Cody Johnson Team 15 – Assignment One

Thesis: Authors of the New York Times articles “Why Our Memory Fails Us” and “Comment Is King”, Christopher Chabris, Daniel Simons and Virginia Heffernan use logos, pathos and ethos to establish their perspectives.

In her critique of online commentary, Heffernan uses logos to point out how readers such as Joshua911 have posted comments that read “Awful place. Awful change. Awful analysis. Awful writer. Awful country. Awful.” Suggesting that better filtering of unsubstantiated comments needs to be created in order to keep the integrity of newspaper journalism.

Heffernan details through logos how political columnist Anne Applebaum, who was declared in 2008 by Foreign Policy magazine as “one of the world’s most sophisticated thinkers”, often sees her online columns ridiculed with little reasoning behind the comments. Heffernan’s greatest moment of pathos is seen when she writes “…it makes it hard to keep listening for the clearer, brighter, rarer voices nearly drowned out in the online din.” We all can feel like small fish in the big sea that is the internet, thus her connection between our emotions and the logos behind an unchecked online commentary medium is warranted. (good point)
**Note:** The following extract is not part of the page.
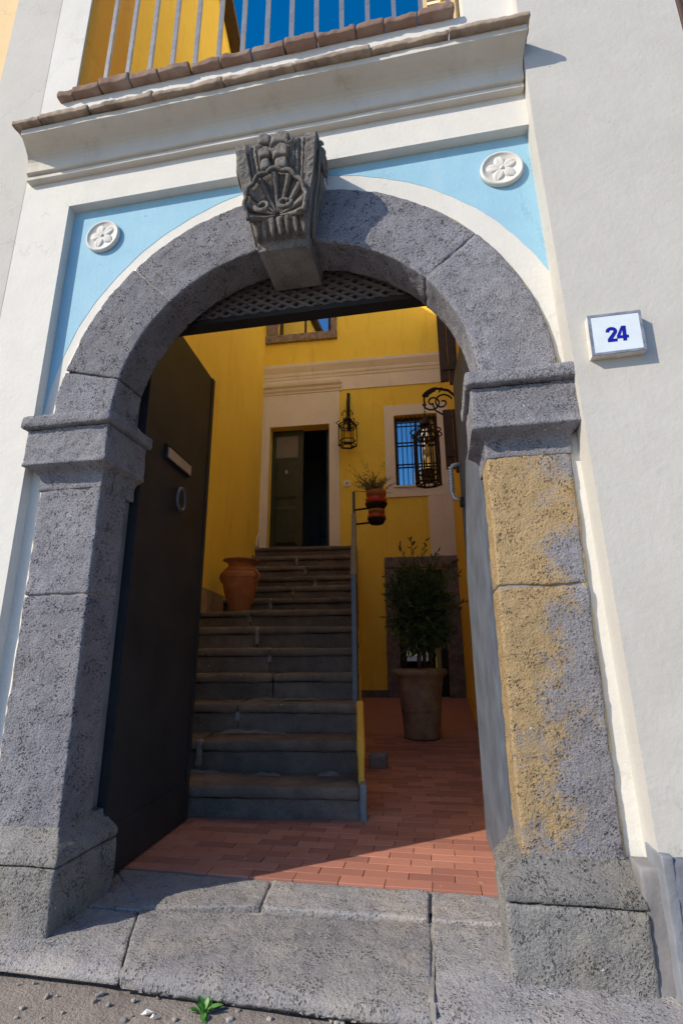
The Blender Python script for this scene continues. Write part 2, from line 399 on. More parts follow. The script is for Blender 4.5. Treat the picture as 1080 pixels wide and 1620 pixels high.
def brickmat():
    m, t, bs, tc = nodes('weathered_brick')
    oi = N(t, 'ShaderNodeObjectInfo'); n1 = noise(t, tc, 18, 5, .65); n2 = noise(t, tc, 5, 4, .6, off=(3, 3, 3))
    col = mix(t, n1.outputs[0], (.11, .072, .055), (.30, .19, .145))
    col = mix(t, math_(t, 'MULTIPLY', oi.outputs['Random'], .5), col, (.20, .13, .105))
    col = mix(t, math_(t, 'MULTIPLY', ramp(t, n2.outputs[0], [(.5, (0, 0, 0)), (.7, (1, 1, 1))]).outputs[0], .55), col, (.33, .29, .25))
    t.links.new(col, bs.inputs['Base Color']); bs.inputs['Roughness'].default_value = .95
    bump(t, bs, n1.outputs[0], .006, .8); return m
M_brick = brickmat()
def captile():
    m, t, bs, tc = nodes('cornice_cap_tile')
    n1 = noise(t, tc, 22, 5, .7); n2 = noise(t, tc, 6, 4, .6, off=(3, 3, 3))
    col = mix(t, n1.outputs[0], (.22, .15, .10), (.50, .42, .34))
    col = mix(t, ramp(t, n2.outputs[0], [(.5, (0, 0, 0)), (.75, (1, 1, 1))]).outputs[0], col, (.10, .075, .06))
    t.links.new(col, bs.inputs['Base Color']); bs.inputs['Roughness'].default_value = .95
    bump(t, bs, n1.outputs[0], .008, .8); return m
M_cap = captile()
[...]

The second article “Why Our Memory Fails Us”, in contrast to Heffernan, sees its authors Chabris and Simons use logos, pathos and ethos throughout their article to support their positions. Logos and ethos is used to support their criticisms in how we affirm our own memories by showing examples of how astrophysicist Neil Degrasse Tyson found himself in a situation of memory misrepresentation while still being regarded as extremely credible.

Chabris and Simons also use logos and pathos when they write “We recall events easily and often, at least if they are important to us, but only rarely do we find our memories contradicted by evidence, much less take the initiative to check if they are right.” This usage of logos and pathos instantaneously causes the reader to think of memories that may be incorrect, thus we connect as readers to their attribution of ethos and logos in this manner.

The most substantial form of ethos in their column is when Chabris and Simons connect their previous logos mode when they write “…Memory failures that resemble Dr. Tyson’s…have led to false convictions, and even death sentences.” Through this use of ethos, readers are maneuvered into remembering cases they have heard about involving improper convictions, thus validating their claims and positions.

The top readers comments within the NYT are their own reflection of ethos, pathos and logos. Ethos is seen in Neil Degrasse Tyson’s comment as readers attach credibility and authority to his own verified account and comment. The second comment from Keith Dow is a form of logos because although there are elements of satire in his response, he uses quotes from President Bush to validate his position. The final comment from Jacob Sommer is a great example of pathos as his response relates to the articles own points of pathos on the detrimental mistakes that can be made from memory mistakes. I believe that from these reader’s picks we can deduce that perhaps people connect with the rhetorical mode they connected with most within their reading.

I believe that while an editor’s picks section in the comments would be most beneficial, the NYts are treating their reader’s picks section properly by instituting a recommendation tab with every comment.


Well-written, clear and concise. Good analysis. Make sure you review the rubric for all the assignments.